As you read below, today was QUITE the day. When Bethel Erickson and I were given the task to plan this trip for Go Now Missions and the TX Hunger Initiative , I have to admit that I felt a bit convicted. For the last 2 years now I have been learning more and more about food, justice and being a good steward of what God has provided. Amidst this learning and conviction I have continued to live a fast-paced life: go to this class, go to this job, grab a bite to eat through a drive-thru, run to this class, go volunteer, go to another job, go to church...... This has not been a typical week for me but a typical DAY.
Although I have absorbed continuous knowledge through serving and through the classroom about ministering to those suffering and living poverty and hunger across the globe and across the street, I do not think I have let myself sit with my learning and my convictions long enough for it to truly permeate my lifestyle.
Sure, I can serve out of conviction when I am paid but what if what I have learned and what God has been teaching me and showing me truly became a part of my lifestyle?.....who I am and who I am becoming?
I do not mean that I hope to start volunteering more during my off hours or signing up for another program at church. That is great but I'm talking about something perhaps more simple and for me maybe even a little deeper...
I'm hoping that over the next few weeks God speaks to and through me so that I will wake and up and his Church will to. As Lucas Land (former Truett Student and intern at the World Hunger Farm) reminded us this morning, God gave us Sabbath as a gift to remember all that he had done for us, His people.... to remember the creation story... and his acts of deliverance.... in order for us to stop long enough to let it soak into our hearts so we would desire to share with one another as we move forward to continue living into the Christian story.
This next three weeks these amazing girls have committed their lives to will be a Sabbath away from our typical lifestyles and schedules. It is a chance to experience many things, to soak them into our hearts and to listen and be expectant to hear God and see God at work.

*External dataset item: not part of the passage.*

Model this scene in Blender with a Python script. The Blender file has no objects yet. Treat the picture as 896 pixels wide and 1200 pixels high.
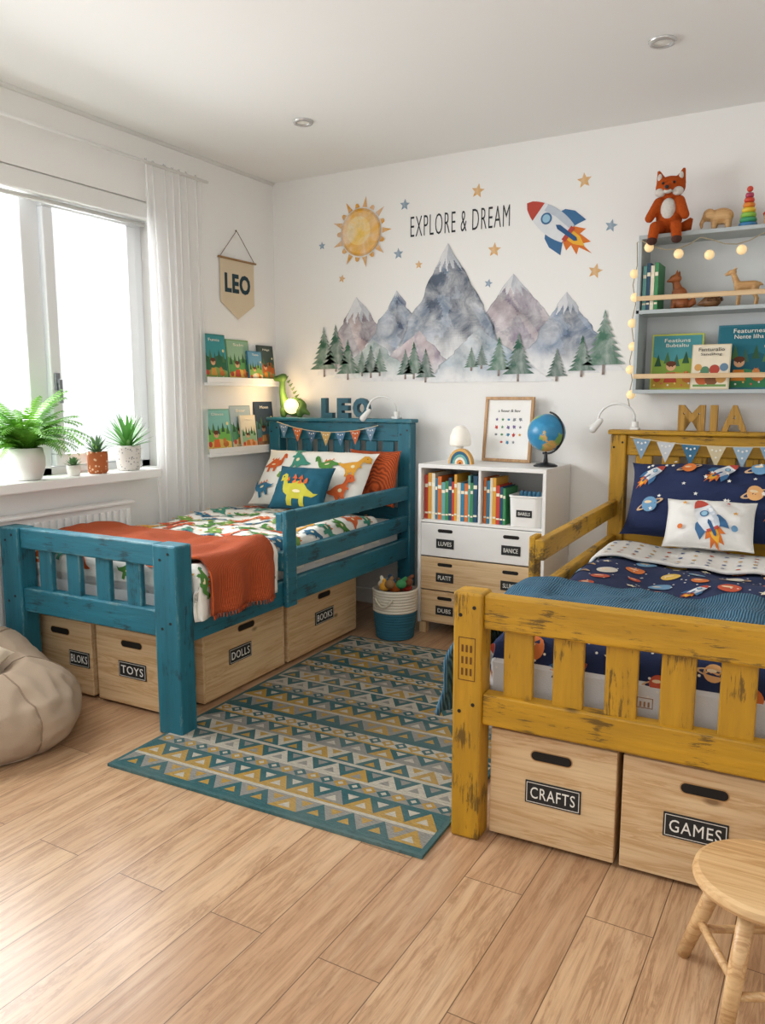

When I think about the future of the Christian story and what my great-grandchildren will look back and say the legacy of the Western Church left them...
I pray they say that privileged Christians in the US began to wake up and realize that they no longer knew God as a provider, Creator or as the God of justice because they had factories, preservatives, hormones and exploited workers filling all of the roles for the items they needed in life at a lower cost. As they began to understand that their poor health resulted from the effects of such processed food, as they began to understand their purchasing choices were keeping highly processed foods in high demand and causes fresh food to not be affordable to ALL people in addition to sometimes causing oppression to domestic and international workers harvesting this food and working in the factories processing it....... they did not continue in their old ways of living.... but they supported each other to affect change in their own lives and eventually in their society.
They awoke to a new interpretation of a call to moral living that included ‘Doing Justice’ through daily choices.
I understand that in order for the above to take place, I have to have the courage to step into a new lifestyle TODAY. Not one of convenience and instant gratification but one of obedience to the God that gave me one life and one body, one world and one call to 'be' the church to those around me, loving them through everything I do.
I do not think I will master this soon or ever…but perhaps the Christian life is all about listening and living in the struggle together. Would you pray for me the next few weeks?